Springer ruft die Iphone-Zeitung aus
Von Bernd Kling am 1. November 2009
Springers Chefplauderer Mathias Döpfner macht seine Drohung wahr und bietet News über eine kostenpflichtige Iphone-App an. Er greift allerdings in die unterste Schublade seines Konzerns mit der Berliner Boulevardzeitung B.Z. Ebenfalls die Inhalte vergolden möchte die Süddeutsche Zeitung mit der Anwendung „SZ Gold“ – im Monatsabo für 1,59 Euro.
Die Iphone-Nutzer als besonders zahlungsfreudige Kundschaft ausgemacht hatte Döpfner schon im Sommer und das Handy zur „Zeitung der Zukunft“ erklärt. Den Kampf gegen „die alte Kostenlos-Welt“, die er im Internet sieht, wagt er aber zunächst nur mit einem schon lange angeschlagenen Typ Berliner Boulevardzeitung, die bereits in Prä-Internet-Zeiten unter unaufhaltsamem Auflagenschwund litt. Ausgerechnet die dezimierten Leser dieses Blattes als early adopter?
„Quasi abonniert“
Diese „B.Z. News“ gibt es bereits für 79 Cent auf dem Iphone. Was natürlich ein „Einstiegspreis“ ist, denn ab 2010 wird auf Abo umgestellt. Das Angebot im Itunes-Store präsentiert sich ostentativ mit dem alten Westberlin-Flair, in dem die Boulevardzeitung wurzelt (Abbildung).
Als Zugabe zu den News verspricht Springer „Floating Navigation“. Damit sollen die weltgewandten B.Z.-Leser befähigt werden, durch einzelne Bezirke der Hauptstadt zu navigieren und rund um die Uhr lokale Nachrichten auf Bezirksebene zu empfangen. Sie müssen dafür nicht einmal wissen, wo sie sich befinden, denn ihr Aufenthaltsort wird „durch exakte Geo-Positionierung bezirksgenau bestimmt“, um sie mit Inhalten und den schönsten Fotomotiven der aktuellen Umgebung zu beglücken. Sie dürfen natürlich auch Fotogalerien betrachten, passend zum B.Z-Leserprofil – und nicht zu vergessen der „umfangreiche Berliner Polizeireport“.

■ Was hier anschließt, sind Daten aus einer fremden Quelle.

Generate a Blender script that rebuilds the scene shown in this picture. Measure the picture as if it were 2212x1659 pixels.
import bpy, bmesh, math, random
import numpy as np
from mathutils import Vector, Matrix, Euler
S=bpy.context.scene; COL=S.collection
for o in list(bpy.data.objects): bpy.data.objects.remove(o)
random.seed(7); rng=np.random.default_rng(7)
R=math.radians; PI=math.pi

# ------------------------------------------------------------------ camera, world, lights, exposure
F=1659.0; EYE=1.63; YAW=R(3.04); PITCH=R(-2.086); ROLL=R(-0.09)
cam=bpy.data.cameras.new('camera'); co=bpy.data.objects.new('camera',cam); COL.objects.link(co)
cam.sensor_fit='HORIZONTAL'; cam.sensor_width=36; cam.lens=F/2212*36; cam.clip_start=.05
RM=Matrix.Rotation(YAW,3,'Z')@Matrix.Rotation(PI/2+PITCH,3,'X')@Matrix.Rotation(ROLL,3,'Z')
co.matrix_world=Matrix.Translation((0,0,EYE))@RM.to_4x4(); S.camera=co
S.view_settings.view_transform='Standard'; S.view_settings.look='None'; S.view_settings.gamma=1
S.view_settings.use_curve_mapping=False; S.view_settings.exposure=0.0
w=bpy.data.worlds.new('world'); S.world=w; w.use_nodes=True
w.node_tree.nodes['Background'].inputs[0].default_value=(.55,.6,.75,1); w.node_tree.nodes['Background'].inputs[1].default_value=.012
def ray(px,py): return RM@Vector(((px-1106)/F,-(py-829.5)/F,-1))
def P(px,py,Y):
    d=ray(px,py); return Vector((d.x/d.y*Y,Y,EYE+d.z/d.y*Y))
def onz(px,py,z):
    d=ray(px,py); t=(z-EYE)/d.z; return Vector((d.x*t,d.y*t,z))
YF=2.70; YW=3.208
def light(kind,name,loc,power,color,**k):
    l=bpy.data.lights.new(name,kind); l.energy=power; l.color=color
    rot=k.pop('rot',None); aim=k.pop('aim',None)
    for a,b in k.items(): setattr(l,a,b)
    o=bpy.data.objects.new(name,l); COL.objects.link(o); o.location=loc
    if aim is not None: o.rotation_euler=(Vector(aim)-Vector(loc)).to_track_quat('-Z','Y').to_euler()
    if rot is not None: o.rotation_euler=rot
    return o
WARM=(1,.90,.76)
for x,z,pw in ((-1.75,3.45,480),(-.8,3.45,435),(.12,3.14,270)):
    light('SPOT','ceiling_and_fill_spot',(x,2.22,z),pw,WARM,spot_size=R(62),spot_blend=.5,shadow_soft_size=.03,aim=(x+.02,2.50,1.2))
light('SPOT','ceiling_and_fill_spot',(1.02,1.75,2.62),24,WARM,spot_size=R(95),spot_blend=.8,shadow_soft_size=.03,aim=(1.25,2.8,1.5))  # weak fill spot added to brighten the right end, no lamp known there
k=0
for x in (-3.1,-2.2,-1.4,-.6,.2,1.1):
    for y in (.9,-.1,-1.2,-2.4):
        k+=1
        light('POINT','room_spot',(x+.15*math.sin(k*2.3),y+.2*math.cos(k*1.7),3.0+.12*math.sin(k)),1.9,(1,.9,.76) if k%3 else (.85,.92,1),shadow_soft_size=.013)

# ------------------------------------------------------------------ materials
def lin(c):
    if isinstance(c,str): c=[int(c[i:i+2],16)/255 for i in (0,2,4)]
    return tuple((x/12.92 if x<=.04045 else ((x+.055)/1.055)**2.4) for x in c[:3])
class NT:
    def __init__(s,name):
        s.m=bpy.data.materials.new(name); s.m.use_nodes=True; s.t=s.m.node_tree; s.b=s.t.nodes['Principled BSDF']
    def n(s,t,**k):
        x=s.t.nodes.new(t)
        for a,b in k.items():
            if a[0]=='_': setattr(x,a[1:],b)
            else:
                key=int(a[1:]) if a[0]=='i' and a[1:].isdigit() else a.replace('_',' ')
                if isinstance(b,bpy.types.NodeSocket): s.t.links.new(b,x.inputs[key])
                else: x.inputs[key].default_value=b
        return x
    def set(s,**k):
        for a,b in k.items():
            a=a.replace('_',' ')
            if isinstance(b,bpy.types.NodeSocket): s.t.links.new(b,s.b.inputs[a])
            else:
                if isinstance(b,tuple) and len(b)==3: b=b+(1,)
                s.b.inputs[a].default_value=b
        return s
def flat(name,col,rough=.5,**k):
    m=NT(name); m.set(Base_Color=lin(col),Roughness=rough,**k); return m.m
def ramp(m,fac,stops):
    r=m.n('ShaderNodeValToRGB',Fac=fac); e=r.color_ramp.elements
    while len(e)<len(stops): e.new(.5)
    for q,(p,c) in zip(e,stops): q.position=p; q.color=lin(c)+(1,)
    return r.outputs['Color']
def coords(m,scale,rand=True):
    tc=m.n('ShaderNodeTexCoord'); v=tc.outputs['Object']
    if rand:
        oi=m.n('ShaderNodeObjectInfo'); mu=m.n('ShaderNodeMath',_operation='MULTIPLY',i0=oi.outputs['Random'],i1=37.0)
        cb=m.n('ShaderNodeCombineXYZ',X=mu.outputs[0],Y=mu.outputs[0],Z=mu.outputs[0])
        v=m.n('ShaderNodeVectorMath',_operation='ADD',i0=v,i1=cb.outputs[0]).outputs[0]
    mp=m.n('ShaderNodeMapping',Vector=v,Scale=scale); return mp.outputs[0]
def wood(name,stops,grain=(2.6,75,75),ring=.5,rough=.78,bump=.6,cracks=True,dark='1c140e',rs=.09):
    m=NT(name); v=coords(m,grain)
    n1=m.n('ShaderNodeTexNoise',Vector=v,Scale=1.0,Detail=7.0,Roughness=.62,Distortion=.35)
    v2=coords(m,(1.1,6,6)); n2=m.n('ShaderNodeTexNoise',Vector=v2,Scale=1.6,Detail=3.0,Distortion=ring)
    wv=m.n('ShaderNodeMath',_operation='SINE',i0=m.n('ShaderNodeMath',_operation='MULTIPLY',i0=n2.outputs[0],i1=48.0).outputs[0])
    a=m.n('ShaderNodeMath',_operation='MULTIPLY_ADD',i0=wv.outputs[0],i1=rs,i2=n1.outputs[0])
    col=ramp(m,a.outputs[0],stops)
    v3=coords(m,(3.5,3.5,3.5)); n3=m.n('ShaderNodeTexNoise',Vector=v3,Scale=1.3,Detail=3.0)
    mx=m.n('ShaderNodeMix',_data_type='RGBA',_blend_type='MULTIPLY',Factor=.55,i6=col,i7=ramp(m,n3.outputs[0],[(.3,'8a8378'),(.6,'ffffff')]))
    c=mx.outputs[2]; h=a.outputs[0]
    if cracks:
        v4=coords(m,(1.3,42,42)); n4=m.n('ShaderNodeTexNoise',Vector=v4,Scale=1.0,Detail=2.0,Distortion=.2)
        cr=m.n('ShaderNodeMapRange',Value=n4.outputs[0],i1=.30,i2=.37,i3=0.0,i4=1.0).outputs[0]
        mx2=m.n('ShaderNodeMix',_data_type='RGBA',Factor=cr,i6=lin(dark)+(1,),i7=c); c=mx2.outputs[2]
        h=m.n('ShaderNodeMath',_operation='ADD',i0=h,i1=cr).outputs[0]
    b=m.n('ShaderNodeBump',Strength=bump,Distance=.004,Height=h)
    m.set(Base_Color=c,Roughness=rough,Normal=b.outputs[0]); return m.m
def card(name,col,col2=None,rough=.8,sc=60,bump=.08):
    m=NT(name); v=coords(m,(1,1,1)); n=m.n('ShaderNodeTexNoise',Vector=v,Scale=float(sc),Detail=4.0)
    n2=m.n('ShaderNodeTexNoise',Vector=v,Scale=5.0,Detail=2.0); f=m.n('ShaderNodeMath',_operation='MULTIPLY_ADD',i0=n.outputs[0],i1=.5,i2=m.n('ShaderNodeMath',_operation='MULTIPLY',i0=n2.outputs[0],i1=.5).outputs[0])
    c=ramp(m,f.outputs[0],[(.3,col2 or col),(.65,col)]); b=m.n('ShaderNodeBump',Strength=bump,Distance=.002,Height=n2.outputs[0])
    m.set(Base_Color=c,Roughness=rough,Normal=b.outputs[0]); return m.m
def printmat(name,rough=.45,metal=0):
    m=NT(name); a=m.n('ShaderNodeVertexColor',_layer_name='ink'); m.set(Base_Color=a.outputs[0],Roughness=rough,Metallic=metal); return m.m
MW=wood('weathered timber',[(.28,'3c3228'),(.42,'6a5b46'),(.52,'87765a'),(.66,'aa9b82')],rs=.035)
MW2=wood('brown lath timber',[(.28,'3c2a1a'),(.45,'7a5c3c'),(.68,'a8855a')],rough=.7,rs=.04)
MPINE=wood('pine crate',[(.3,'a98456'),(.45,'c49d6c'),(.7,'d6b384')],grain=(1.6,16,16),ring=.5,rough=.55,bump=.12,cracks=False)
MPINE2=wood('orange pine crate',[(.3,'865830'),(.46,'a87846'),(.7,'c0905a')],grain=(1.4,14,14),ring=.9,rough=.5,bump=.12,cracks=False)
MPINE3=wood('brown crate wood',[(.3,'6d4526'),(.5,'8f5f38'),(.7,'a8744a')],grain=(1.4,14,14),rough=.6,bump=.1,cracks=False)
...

Das ist vermutlich noch nicht alles, denn Döpfner hatte schon im August in einem FAZ-Interview die große Handy-Offensive avisiert: „Das mobile Endgerät, das Handy, kann am ehesten die Zeitung der Zukunft sein. Für das iPhone von Apple entwickeln wir sogenannte Apps, also kostenpflichtige Angebote, über die man dann welt.mobil, bild.mobil oder computerbild.mobil bezahlt und quasi abonniert. Im Herbst gehen wir damit auf den Markt.“
„Wir müssen mit dem bodenlosen Verschleudern unserer Inhalte aufhören“
Wie der Zufall will, kam zugleich eine seriöse deutsche Tageszeitung auf die Idee mit der App. Die Süddeutsche geht mit einer bedächtigen Doppelstrategie voran und offeriert ab Mitte November sowohl eine kostenlose als auch eine kostenpflichtige Iphone-Anwendung. Für die SZ-Lese-App in der Variante „Gold“ sind monatlich 1,59 Euro zu löhnen, dafür soll es mehr „Services“ geben als in der Grundausführung.

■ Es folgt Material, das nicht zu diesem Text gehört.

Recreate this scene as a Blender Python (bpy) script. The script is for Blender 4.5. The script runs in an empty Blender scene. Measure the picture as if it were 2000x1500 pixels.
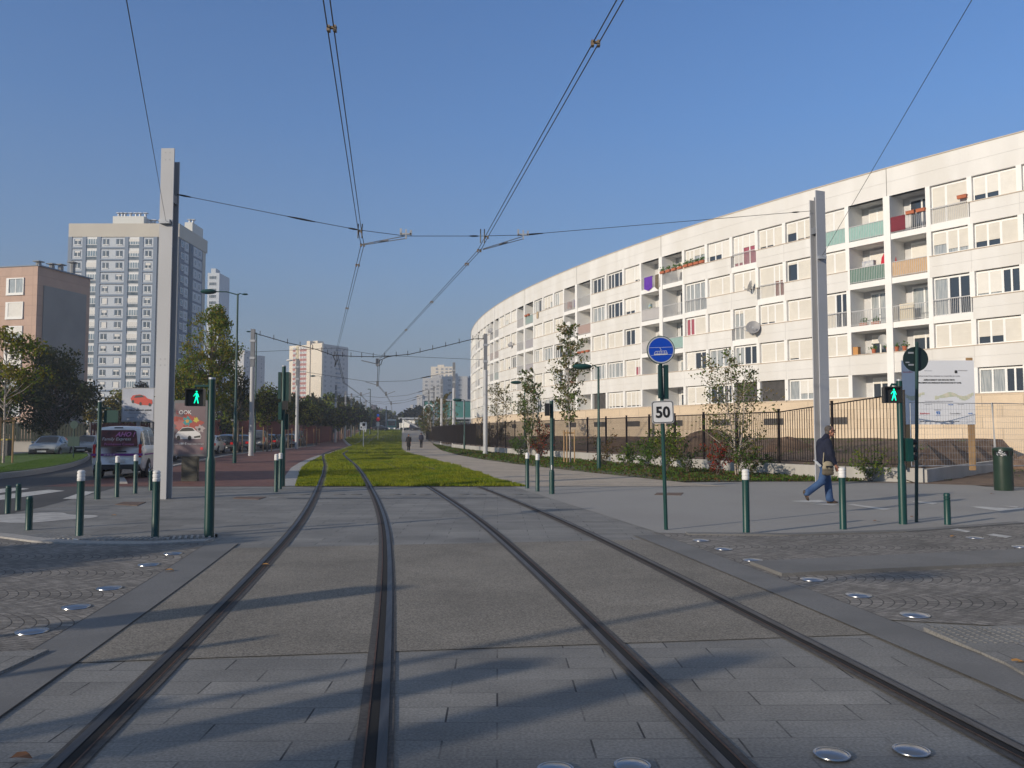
import bpy, bmesh, math, random
import numpy as np
from mathutils import Vector, Matrix
sc = bpy.context.scene
col = sc.collection
rad = math.radians
# ------------------------------------------------------------ camera
F = 1618.0; CH = 1.61; PT = math.atan(95/F)
cam_d = bpy.data.cameras.new('camera'); cam = bpy.data.objects.new('camera', cam_d); col.objects.link(cam)
cam.location = (0, 0, CH); cam.rotation_euler = (math.pi/2 + PT, 0, 0)
cam_d.sensor_width = 36; cam_d.lens = 36*F/2000; cam_d.clip_end = 9000; cam_d.clip_start = .05
sc.camera = cam
# ------------------------------------------------------------ light
SKY_STR = .1; SKY_TINT = (.68, 1.14, 1.68, 1); SKY_HAZE_FILL = (2.15, 2.38, 2.78, 1)
SUN_EL = 17.0; SUN_AZ = 233.0      # azimuth clockwise from +Y
w = bpy.data.worlds.new('World'); sc.world = w; w.use_nodes = True
nt = w.node_tree; bgn = nt.nodes['Background']
sky = nt.nodes.new('ShaderNodeTexSky'); sky.sky_type = 'NISHITA'; sky.sun_disc = False
sky.sun_elevation = rad(SUN_EL); sky.sun_rotation = rad(SUN_AZ); sky.altitude = 40
sky.air_density = 1.15; sky.dust_density = .9; sky.ozone_density = 3.0
# thick autumn air: the Nishita sky sinks into a grey blue haze towards the horizon
tcw = nt.nodes.new('ShaderNodeTexCoord'); sxw = nt.nodes.new('ShaderNodeSeparateXYZ'); nt.links.new(tcw.outputs['Generated'], sxw.inputs[0])
rw = nt.nodes.new('ShaderNodeValToRGB'); nt.links.new(sxw.outputs[2], rw.inputs[0]); cr = rw.color_ramp
cr.elements[0].position = 0; cr.elements[0].color = (.95,)*3+(1,); cr.elements[1].position = 1; cr.elements[1].color = (.95, .95, .95, 1)
for ps, vv in ((.1, .72), (.2, .45), (.35, .2), (.48, .12), (.62, .7)):  # top stops pale the unseen upper sky: added fill against blue shade
    e_ = cr.elements.new(ps); e_.color = (vv, vv, vv, 1)
mxw = nt.nodes.new('ShaderNodeMix'); mxw.data_type = 'RGBA'; nt.links.new(rw.outputs[0], mxw.inputs[0])
tint = nt.nodes.new('ShaderNodeMix'); tint.data_type = 'RGBA'; tint.blend_type = 'MULTIPLY'; tint.inputs[0].default_value = 1; nt.links.new(sky.outputs[0], tint.inputs[6]); tint.inputs[7].default_value = SKY_TINT
nt.links.new(tint.outputs[2], mxw.inputs[6]); mxw.inputs[7].default_value = SKY_HAZE_FILL
nt.links.new(mxw.outputs[2], bgn.inputs[0]); bgn.inputs[1].default_value = SKY_STR
sun_d = bpy.data.lights.new('sun', 'SUN'); sun_d.energy = 4.6; sun_d.angle = rad(.6); sun_d.color = (1, .86, .68)
sun = bpy.data.objects.new('sun', sun_d); col.objects.link(sun)
a = rad(SUN_AZ); sdir = Vector((math.sin(a)*math.cos(rad(SUN_EL)), math.cos(a)*math.cos(rad(SUN_EL)), math.sin(rad(SUN_EL))))
sun.rotation_euler = (-sdir).to_track_quat('-Z', 'Y').to_euler(); sun.location = sdir*300
sc.view_settings.view_transform = 'Standard'; sc.view_settings.look = 'None'
sc.view_settings.exposure = 0.0; sc.view_settings.gamma = 1
# ------------------------------------------------------------ helpers
rng = random.Random(7)
cp_, sp_ = math.cos(PT), math.sin(PT)
def gz(Y):
    if Y < 100: return 0.0
    t = min(1, (Y-100)/140.0); return 2.3*t*t*(3-2*t)
def gp(px, py, z=None):
    u = (px-1000)/F; v = (750-py)/F; dy = cp_-v*sp_; dz = sp_+v*cp_
    if z is not None:
        t = (z-CH)/dz; return Vector((u*t, dy*t, z))
    lo, prev = 1.0, 1.0
    t = 1.0
    while t < 1000:
        if CH+dz*t <= gz(dy*t): break
        prev = t; t *= 1.01
    lo, hi = prev, t
    for _ in range(30):
        m = (lo+hi)/2
        if CH+dz*m <= gz(dy*m): hi = m
        else: lo = m
    return Vector((u*hi, dy*hi, gz(dy*hi)))
def at(px, py, Y):
    u = (px-1000)/F; v = (750-py)/F; t = Y/(cp_-v*sp_)
    return Vector((u*t, Y, CH+(sp_+v*cp_)*t))
def gX(px, Y, z=0.0):
    return (px-1000)/F*(Y*cp_+(z-CH)*sp_)
def fr(*c): return tuple(c)
class MB:
    def __init__(s): s.v = []; s.f = []; s.m = []; s.M = None
    def _v(s, p):
        s.v.append(tuple(s.M @ Vector(p)) if s.M is not None else tuple(p)); return len(s.v)-1
    def face(s, pts, m=0):
        s.f.append([s._v(p) for p in pts]); s.m.append(m)
    def box(s, x0, x1, y0, y1, z0, z1, m=0):
        i = [s._v(p) for p in ((x0,y0,z0),(x1,y0,z0),(x1,y1,z0),(x0,y1,z0),(x0,y0,z1),(x1,y0,z1),(x1,y1,z1),(x0,y1,z1))]
        for q in ((0,3,2,1),(4,5,6,7),(0,1,5,4),(1,2,6,5),(2,3,7,6),(3,0,4,7)):
            s.f.append([i[k] for k in q]); s.m.append(m)
    def tube(s, pts, r, n=8, m=0, cap=True):
        pts = [Vector(p) for p in pts]; k = len(pts)
        rs = r if hasattr(r, '__len__') else [r]*k
        rings = []
        up = None
        for i, p in enumerate(pts):
            d = (pts[min(i+1, k-1)]-pts[max(i-1, 0)])
            if d.length < 1e-9: d = Vector((0,0,1))
            d.normalize()
            if up is None: up = Vector((1,0,0)) if abs(d.x) < .9 else Vector((0,1,0))
            e1 = d.cross(up); 
            if e1.length < 1e-6: e1 = d.orthogonal()
            e1.normalize(); e2 = d.cross(e1); up = e1.cross(d)*-1 if False else up
            rings.append([s._v(p+e1*rs[i]*math.cos(2*math.pi*j/n)+e2*rs[i]*math.sin(2*math.pi*j/n)) for j in range(n)])
        for a_, b_ in zip(rings, rings[1:]):
            for j in range(n):
                s.f.append([a_[j], a_[(j+1)%n], b_[(j+1)%n], b_[j]]); s.m.append(m)
        if cap and n > 2:
            s.f.append(rings[0][::-1]); s.m.append(m); s.f.append(rings[-1][:]); s.m.append(m)
    def lathe(s, prof, c=(0,0,0), n=16, m=0, mats=None):
        rings = []
        for r, z in prof:
            rings.append([s._v((c[0]+max(r,1e-4)*math.cos(2*math.pi*j/n), c[1]+max(r,1e-4)*math.sin(2*math.pi*j/n), c[2]+z)) for j in range(n)])
        for q, (a_, b_) in enumerate(zip(rings, rings[1:])):
            for j in range(n):
                s.f.append([a_[j], a_[(j+1)%n], b_[(j+1)%n], b_[j]]); s.m.append(mats[q] if mats else m)
    def prism(s, poly, z0, z1, m=0):
        n = len(poly); A = [s._v((p[0], p[1], z0)) for p in poly]; B = [s._v((p[0], p[1], z1)) for p in poly]
        s.f.append(A[::-1]); s.m.append(m); s.f.append(B); s.m.append(m)
        for i in range(n):
            s.f.append([A[i], A[(i+1)%n], B[(i+1)%n], B[i]]); s.m.append(m)
    def ell(s, c, r, n=12, k=8, m=0):
        rings = []
        for i in range(k+1):
            t = math.pi*i/k
            rings.append([s._v((c[0]+r[0]*max(math.sin(t),.01)*math.cos(2*math.pi*j/n), c[1]+r[1]*max(math.sin(t),.01)*math.sin(2*math.pi*j/n), c[2]-r[2]*math.cos(t))) for j in range(n)])
        for a_, b_ in zip(rings, rings[1:]):
            for j in range(n):
                s.f.append([a_[j], a_[(j+1)%n], b_[(j+1)%n], b_[j]]); s.m.append(m)
    def build(s, name, mats, parent=None, smooth=False, ang=35):
        me = bpy.data.meshes.new(name); me.from_pydata(s.v, [], s.f)
        if not isinstance(mats, (list, tuple)): mats = [mats]
        for x in mats: me.materials.append(x)
        me.polygons.foreach_set('material_index', s.m)
        if smooth:
            me.polygons.foreach_set('use_smooth', [True]*len(me.polygons)); me.set_sharp_from_angle(angle=rad(ang))
        me.update()
        o = bpy.data.objects.new(name, me); col.objects.link(o)
        if parent: o.parent = parent
        return o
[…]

Die Strategen der SZ knobeln zugleich daran, ob sie den zahlenden Abonnenten der Printausgabe vielleicht mehr für ein „Premiumabo“ abnehmen können, das besondere Funktionen wie etwa mehr Personalisierung auf der Website bietet.

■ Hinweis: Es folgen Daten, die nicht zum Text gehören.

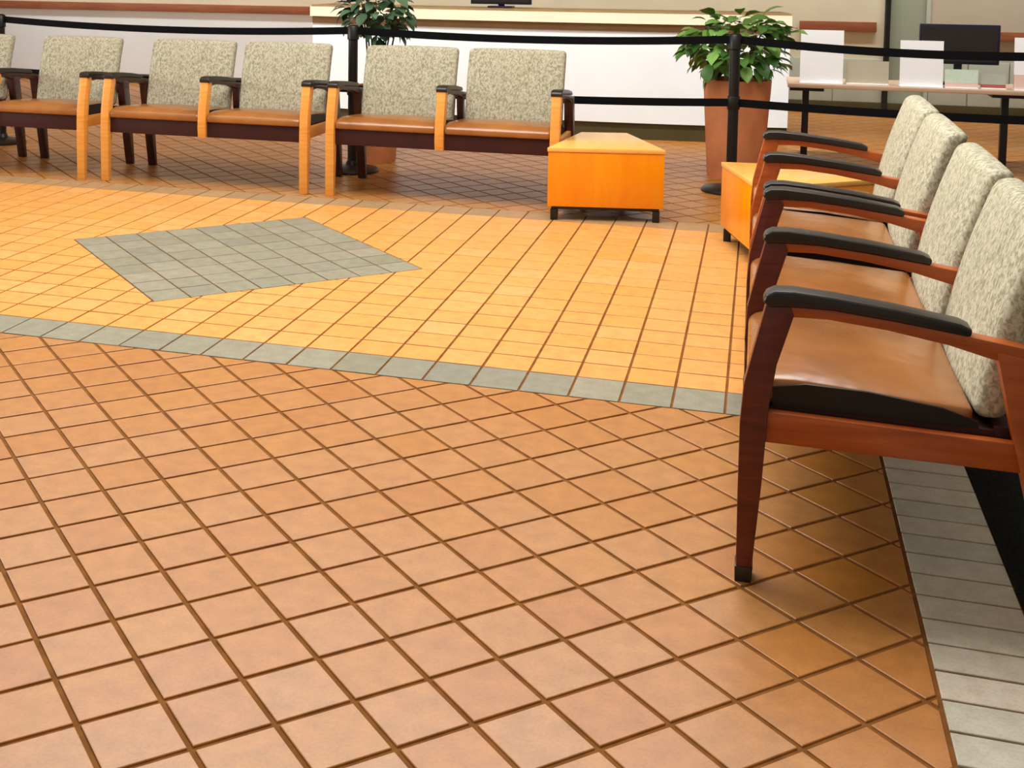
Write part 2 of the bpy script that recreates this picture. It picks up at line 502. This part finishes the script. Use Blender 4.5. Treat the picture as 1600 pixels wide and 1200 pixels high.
struct('ceiling', M['wall_white'], XL, XR, 7.0, YW, 3.0, 3.1, 'unseen white ceiling added to shade the counter side of the lobby')  # unseen soffit, put in to darken the far floor
# curved reception counter with a white front
ct = thing('reception_counter', (-1.70, 9.9, 0), 0, 'long white-fronted reception counter with cream ledge behind the seats', 'counter')
def arc_band(name, mat, r_in, r_out, z0, z1, half, parent, cy, n=36, bev=0):
    bm = bmesh.new(); g_ = []
    for k in range(n + 1):
        a = -half + 2 * half * k / n
        s_, c_ = math.sin(a), math.cos(a)
        g_.append([bm.verts.new((r * s_, cy - r * c_, z)) for r, z in ((r_in, z0), (r_out, z0), (r_out, z1), (r_in, z1))])
    for a, b_ in zip(g_, g_[1:]):
        for t in range(4): bm.faces.new((a[t], b_[t], b_[(t + 1) % 4], a[(t + 1) % 4]))
    bm.faces.new(g_[0]); bm.faces.new(g_[-1][::-1])
    return link(name, finish(bm, name, mat, True, 0.5), parent)
RC = 12.0
HALF = math.asin(1.92 / RC)
arc_band('front_panel', M['wall_white'], RC - 0.3, RC, 0.13, 0.845, HALF, ct, RC - 0.02)
arc_band('base_strip', M['cove'], RC - 0.3, RC - 0.02, 0.0, 0.13, HALF, ct, RC - 0.02)
arc_band('reveal_strip', M['tan_trim'], RC - 0.3, RC + 0.01, 0.845, 0.905, HALF, ct, RC - 0.02)
arc_band('counter_ledge', M['ledge'], RC - 0.45, RC + 0.05, 0.905, 0.985, HALF, ct, RC - 0.02)
arc_band('ledge_trim', M['tan_trim'], RC - 0.40, RC + 0.02, 0.985, 1.0, HALF, ct, RC - 0.02)
def monitor(name, loc, w, h, foot, label, rz=0.0):
    t = thing(name, loc, rz, label, 'monitor')
    box('stand_base', M['navy'], t, -0.10, 0.10, -0.07, 0.07, 0, 0.015, 0.004)
    box('stand_neck', M['navy'], t, -0.025, 0.025, 0.0, 0.03, 0.015, foot + 0.05, 0.004)
    box('casing', M['navy'], t, -w / 2, w / 2, -0.02, 0.02, foot, foot + h, 0.006)
    box('screen', M['black'], t, -w / 2 + 0.018, w / 2 - 0.018, -0.0225, -0.0195, foot + 0.018, foot + h - 0.018, 0.0)
    return t
monitor('desk_monitor', (-2.02, 10.12, 1.0), 0.5, 0.32, 0.028, 'dark monitor on the white-fronted reception counter')

# ------------------------------------------------------------------ waiting seats
SP = 0.655                          # distance between arm centres
LEG_F = [(-0.014, 0.0), (0.017, 0.0), (0.034, 0.22), (0.044, 0.40), (0.058, 0.50), (0.090, 0.612), (0.082, 0.634), (0.032, 0.634), (0.010, 0.54), (-0.010, 0.45), (-0.016, 0.36), (-0.016, 0.20)]
LEG_MID = [(-0.008, 0.302), (0.036, 0.302), (0.044, 0.40), (0.058, 0.50), (0.090, 0.612), (0.082, 0.634), (0.032, 0.634), (0.010, 0.54), (-0.010, 0.45), (-0.014, 0.36)]
LEG_R = [(0.490, 0.575), (0.572, 0.562), (0.590, 0.45), (0.622, 0.24), (0.650, 0.0), (0.617, 0.0), (0.566, 0.24), (0.528, 0.40)]
LEG_RM = [(0.490, 0.575), (0.545, 0.566), (0.560, 0.45), (0.575, 0.315), (0.530, 0.315), (0.515, 0.40)]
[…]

In jedem Fall will Chefredakteur Hans-Jürgen Jakobs in Zukunft stärker geizen, was die Online-Veröffentlichung von Artikeln aus der gedruckten Zeitung angeht. Gegenüber Branchendienst kress erklärte er: „Wir müssen mit dem bodenlosen Verschleudern unserer Inhalte aufhören.“
Ob verschleudert oder nicht, weniger Inhalte werden von weniger Schreibern kommen. Nach 90 Arbeitsplätzen im Vorjahr baut die Süddeutsche Zeitung weitere 30 Arbeitsplätze ab, auch in der Redaktion mit noch 400 Mitarbeitern. So geht das weiter, solange sich die Zeitungsmacher nichts Besseres einfallen lassen als Iphone-Abos.